# Goal:
Start at the top of the records and, please, print each line exactly through the line that contains "t = np.clip((x-a)/(b-a), 0, 1);", leaving out all pictures.

Stored data entries:
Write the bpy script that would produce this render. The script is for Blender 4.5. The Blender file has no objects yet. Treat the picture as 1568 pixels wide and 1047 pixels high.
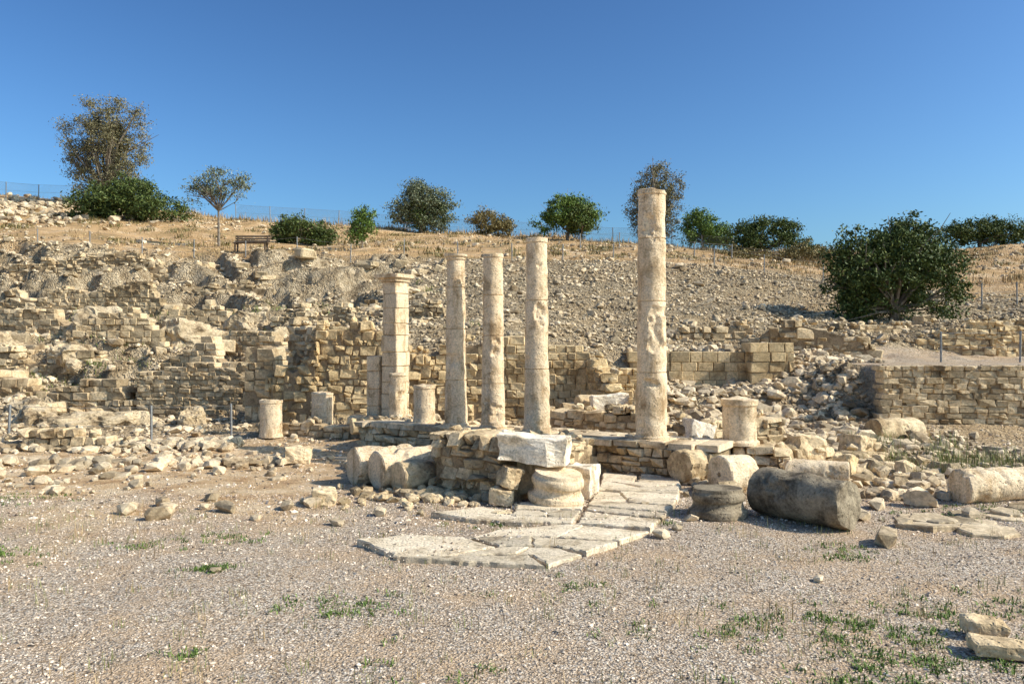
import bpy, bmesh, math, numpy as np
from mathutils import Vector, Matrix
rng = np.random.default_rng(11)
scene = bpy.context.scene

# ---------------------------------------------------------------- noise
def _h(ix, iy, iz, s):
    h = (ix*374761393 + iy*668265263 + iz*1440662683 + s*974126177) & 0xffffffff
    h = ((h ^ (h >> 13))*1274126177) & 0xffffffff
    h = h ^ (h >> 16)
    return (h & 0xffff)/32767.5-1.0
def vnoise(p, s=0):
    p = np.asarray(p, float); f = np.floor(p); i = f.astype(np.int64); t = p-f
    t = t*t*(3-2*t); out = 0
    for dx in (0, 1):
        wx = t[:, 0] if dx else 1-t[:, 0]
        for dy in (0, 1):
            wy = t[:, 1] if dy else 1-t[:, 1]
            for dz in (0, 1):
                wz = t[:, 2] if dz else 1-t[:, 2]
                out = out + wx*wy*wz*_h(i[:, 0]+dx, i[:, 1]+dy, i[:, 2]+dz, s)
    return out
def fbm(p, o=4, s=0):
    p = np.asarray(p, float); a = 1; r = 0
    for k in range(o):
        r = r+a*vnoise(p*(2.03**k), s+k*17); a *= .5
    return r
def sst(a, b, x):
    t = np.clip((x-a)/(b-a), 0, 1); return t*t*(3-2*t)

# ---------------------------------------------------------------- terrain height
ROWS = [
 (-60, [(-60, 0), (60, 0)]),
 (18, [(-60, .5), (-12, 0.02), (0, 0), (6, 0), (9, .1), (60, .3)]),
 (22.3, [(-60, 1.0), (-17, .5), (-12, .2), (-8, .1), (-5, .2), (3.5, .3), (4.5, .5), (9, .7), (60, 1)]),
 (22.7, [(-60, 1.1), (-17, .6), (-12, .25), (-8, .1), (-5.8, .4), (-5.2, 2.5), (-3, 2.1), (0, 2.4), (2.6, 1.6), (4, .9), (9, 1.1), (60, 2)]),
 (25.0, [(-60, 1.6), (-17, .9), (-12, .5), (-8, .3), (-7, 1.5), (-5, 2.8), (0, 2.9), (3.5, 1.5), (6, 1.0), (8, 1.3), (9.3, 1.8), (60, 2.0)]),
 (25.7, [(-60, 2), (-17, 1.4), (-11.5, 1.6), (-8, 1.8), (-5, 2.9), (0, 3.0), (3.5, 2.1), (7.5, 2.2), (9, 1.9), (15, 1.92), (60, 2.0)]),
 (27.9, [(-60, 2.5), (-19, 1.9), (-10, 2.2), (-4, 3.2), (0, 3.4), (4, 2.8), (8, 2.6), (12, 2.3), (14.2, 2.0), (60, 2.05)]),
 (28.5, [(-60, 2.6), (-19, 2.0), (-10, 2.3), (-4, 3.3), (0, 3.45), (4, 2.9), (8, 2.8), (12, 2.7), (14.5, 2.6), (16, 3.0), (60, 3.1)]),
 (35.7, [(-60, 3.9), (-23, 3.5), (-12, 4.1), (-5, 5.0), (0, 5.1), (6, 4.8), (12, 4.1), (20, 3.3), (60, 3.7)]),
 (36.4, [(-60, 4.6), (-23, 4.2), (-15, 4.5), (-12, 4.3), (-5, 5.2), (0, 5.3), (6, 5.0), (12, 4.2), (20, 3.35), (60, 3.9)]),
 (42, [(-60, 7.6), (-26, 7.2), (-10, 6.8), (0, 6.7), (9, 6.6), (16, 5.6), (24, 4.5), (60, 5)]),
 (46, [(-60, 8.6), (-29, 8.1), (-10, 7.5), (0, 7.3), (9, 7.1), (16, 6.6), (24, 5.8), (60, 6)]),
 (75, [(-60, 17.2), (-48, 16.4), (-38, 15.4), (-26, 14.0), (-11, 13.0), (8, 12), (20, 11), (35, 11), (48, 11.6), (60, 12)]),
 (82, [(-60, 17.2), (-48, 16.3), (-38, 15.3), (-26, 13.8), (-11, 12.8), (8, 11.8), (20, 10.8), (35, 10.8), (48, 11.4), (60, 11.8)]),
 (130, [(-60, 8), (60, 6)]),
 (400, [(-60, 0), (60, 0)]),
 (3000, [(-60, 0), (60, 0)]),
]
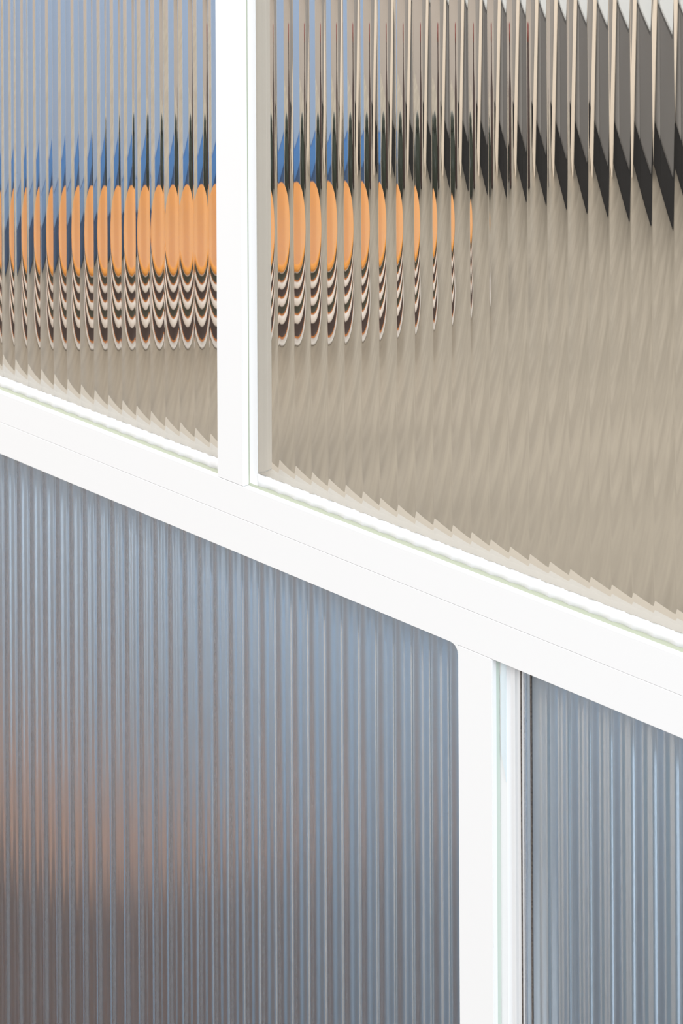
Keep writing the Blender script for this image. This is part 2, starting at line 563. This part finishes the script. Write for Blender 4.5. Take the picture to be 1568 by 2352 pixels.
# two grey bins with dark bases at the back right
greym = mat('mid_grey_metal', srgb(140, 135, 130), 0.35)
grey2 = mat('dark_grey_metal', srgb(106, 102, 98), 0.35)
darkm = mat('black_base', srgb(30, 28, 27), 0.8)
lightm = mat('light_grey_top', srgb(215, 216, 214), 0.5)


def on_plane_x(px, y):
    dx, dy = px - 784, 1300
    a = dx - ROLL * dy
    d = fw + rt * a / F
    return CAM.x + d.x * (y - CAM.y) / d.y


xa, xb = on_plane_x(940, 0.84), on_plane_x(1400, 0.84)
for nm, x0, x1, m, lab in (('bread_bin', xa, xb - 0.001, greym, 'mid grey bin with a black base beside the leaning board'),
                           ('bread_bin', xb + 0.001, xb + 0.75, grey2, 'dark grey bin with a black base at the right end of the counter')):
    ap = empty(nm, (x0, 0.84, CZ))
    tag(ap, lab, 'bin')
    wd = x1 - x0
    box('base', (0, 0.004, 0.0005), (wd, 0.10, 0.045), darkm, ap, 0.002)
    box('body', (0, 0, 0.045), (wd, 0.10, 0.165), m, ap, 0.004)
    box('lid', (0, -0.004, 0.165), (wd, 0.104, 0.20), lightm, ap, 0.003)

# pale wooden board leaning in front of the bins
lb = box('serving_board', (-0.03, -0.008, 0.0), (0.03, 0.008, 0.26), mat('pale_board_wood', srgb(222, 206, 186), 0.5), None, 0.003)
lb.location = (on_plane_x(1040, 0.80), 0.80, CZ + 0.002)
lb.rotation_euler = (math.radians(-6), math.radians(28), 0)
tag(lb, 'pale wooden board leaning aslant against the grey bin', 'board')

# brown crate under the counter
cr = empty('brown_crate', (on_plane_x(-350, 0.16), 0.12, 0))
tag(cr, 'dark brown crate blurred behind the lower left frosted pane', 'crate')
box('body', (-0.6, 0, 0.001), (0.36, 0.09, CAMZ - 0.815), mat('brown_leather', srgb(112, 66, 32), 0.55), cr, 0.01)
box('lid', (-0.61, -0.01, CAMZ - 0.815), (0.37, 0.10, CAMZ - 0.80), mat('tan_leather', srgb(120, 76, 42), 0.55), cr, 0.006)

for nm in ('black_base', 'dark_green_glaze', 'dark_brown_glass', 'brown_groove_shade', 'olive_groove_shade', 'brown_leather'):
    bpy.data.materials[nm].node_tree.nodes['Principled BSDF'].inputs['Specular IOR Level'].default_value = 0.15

# Answer to this exercise:
Write the bpy script that would produce this render. The script is for Blender 4.5. The Blender file has no objects yet. Treat the picture as 1568 pixels wide and 1047 pixels high.
import bpy, bmesh, math, numpy as np
from mathutils import Vector, Matrix
rng = np.random.default_rng(11)
scene = bpy.context.scene

# ---------------------------------------------------------------- noise
def _h(ix, iy, iz, s):
    h = (ix*374761393 + iy*668265263 + iz*1440662683 + s*974126177) & 0xffffffff
    h = ((h ^ (h >> 13))*1274126177) & 0xffffffff
    h = h ^ (h >> 16)
    return (h & 0xffff)/32767.5-1.0
def vnoise(p, s=0):
    p = np.asarray(p, float); f = np.floor(p); i = f.astype(np.int64); t = p-f
    t = t*t*(3-2*t); out = 0
    for dx in (0, 1):
        wx = t[:, 0] if dx else 1-t[:, 0]
        for dy in (0, 1):
            wy = t[:, 1] if dy else 1-t[:, 1]
            for dz in (0, 1):
                wz = t[:, 2] if dz else 1-t[:, 2]
                out = out + wx*wy*wz*_h(i[:, 0]+dx, i[:, 1]+dy, i[:, 2]+dz, s)
    return out
def fbm(p, o=4, s=0):
    p = np.asarray(p, float); a = 1; r = 0
    for k in range(o):
        r = r+a*vnoise(p*(2.03**k), s+k*17); a *= .5
    return r
def sst(a, b, x):
    t = np.clip((x-a)/(b-a), 0, 1); return t*t*(3-2*t)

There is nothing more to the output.